If anyone in ARC has anything at all to do with Project Forest Save, can you please update your website and let me know? Apparently, you're the ones responsible for the pest reduction that caused the kereru increase, but nothing's been done (according to your own site) since 2002.
Bottom line: our property is covered in kauri, manuka and punga, there's a huge bush reserve on our back doorstep without even a track through it, the roads for miles around are only populated one house deep, and in general there appears to be more than enough of the Waitak's to go round. On the one hand, there is simply no way we could afford this house anywhere closer to - say - Western Springs (yeah right). On the other hand, this kind of house doesn't really exist anywhere East of Titirangi Village anyway.
And on the subject of environment, great disappointment of the year had to go to the recent U.N. decision in November not to impose a moratorium on the apparent chaos that is bottom trawling. Only a dozen countries on Earth indulge in this barbaric practice, and NZ is one of them, so the next time you think you're getting a deal on your orange roughie, remember: this may be your last chance to eat it before it is fished to oblivion.Greenpeace, the UNand 1,136 scientists have the facts.
Thanks to those who gave feedback on my don't-shoot-I'm-only-half-Australian comments. As Rob O'Neil pointed out, one reason that Aussies are better talkers than Kiwis is because they're more Irish, while Kiwis are more Blighty. And everyone knows the Irish are better talkers than the English.
This is probably it for me this year. Only plans for summer are to get the house sorted, enjoy the uninterrupted native bush, enjoy bFM's traditionally off-beat holiday line-up and gear up for the onset of AK05.

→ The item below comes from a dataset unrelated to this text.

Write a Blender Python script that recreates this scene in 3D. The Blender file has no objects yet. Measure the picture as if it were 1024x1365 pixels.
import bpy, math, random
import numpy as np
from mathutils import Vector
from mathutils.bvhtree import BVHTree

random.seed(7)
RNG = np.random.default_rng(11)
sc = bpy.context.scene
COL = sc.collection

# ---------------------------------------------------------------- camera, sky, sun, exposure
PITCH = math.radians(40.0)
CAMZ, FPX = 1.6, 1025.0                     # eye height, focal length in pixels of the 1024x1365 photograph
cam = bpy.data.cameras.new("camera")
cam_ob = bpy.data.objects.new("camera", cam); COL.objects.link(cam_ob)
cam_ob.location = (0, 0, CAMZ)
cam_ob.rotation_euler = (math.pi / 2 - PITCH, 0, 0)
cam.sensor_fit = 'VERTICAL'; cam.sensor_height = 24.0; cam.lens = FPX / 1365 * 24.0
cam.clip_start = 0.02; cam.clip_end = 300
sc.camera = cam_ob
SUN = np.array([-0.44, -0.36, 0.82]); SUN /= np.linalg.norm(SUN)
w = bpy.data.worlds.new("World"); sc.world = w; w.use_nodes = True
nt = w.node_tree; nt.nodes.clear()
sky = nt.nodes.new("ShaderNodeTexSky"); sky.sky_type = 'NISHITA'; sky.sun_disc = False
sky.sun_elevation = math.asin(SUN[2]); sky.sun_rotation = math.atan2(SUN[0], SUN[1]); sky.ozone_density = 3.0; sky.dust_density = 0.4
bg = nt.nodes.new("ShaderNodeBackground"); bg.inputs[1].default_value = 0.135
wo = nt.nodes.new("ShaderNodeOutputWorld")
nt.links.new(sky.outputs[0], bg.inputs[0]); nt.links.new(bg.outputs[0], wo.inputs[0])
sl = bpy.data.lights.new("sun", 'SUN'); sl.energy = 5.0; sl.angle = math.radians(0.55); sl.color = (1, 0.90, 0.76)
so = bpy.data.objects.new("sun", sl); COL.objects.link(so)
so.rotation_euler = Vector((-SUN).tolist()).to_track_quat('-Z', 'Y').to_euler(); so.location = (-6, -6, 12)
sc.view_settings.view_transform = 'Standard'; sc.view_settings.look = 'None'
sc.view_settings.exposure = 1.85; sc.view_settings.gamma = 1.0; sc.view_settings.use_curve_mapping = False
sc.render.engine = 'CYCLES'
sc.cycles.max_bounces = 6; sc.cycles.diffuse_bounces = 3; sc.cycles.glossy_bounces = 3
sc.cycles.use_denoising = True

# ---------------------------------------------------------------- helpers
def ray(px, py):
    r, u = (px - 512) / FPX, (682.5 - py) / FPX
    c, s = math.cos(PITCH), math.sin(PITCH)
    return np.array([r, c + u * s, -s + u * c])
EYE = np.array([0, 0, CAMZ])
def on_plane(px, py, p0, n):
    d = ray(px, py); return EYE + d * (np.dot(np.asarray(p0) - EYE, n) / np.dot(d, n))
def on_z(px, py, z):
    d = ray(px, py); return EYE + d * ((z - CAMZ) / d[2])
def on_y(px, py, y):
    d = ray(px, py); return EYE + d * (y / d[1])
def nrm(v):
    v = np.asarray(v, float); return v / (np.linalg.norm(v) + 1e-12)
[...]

I'm interested to see Kirk Torrance's (Stickmen, Fish Skin Suit) scripting debut Strata. Producers Taki Rua aren't as well known in Auckland as they are in Wellington, where their productions have made immeasurable contributions to both contemporary multi-cultural debates, as well as to any kind of sense of New Zealand dramatic form.
Keep an eye out for Andrew Foster's production of Clockwork Orange and if you think you've seen all the Shakespeare you can stand, try his Villains rolled into a single show by the inimitable Englishman Steven Berkoff.
God knows what this will be like.
And the outside runner must be The Death of Klinghoffer by John Adams, of Nixon in China fame. Pro: he's one of the minute number of very cool things to happen to opera in the last 50 years. Con: being an impossibly expensive (and therefore dying) art form, NZ Opera can only see to give it a concert performance, rather than a full production number. John Adams without the images is a bit like watching the news with the sound turned off. Still, you could say the same about Wagner, but their concert performance of Das Reingold a few years back was one of the best operas I've ever seen in this country, so you never know.
Anyhow, thanks to RB for the postings, big ups to you readers for reading and backfeeding, and my apologies to all for my atrocious spelling. See you next year.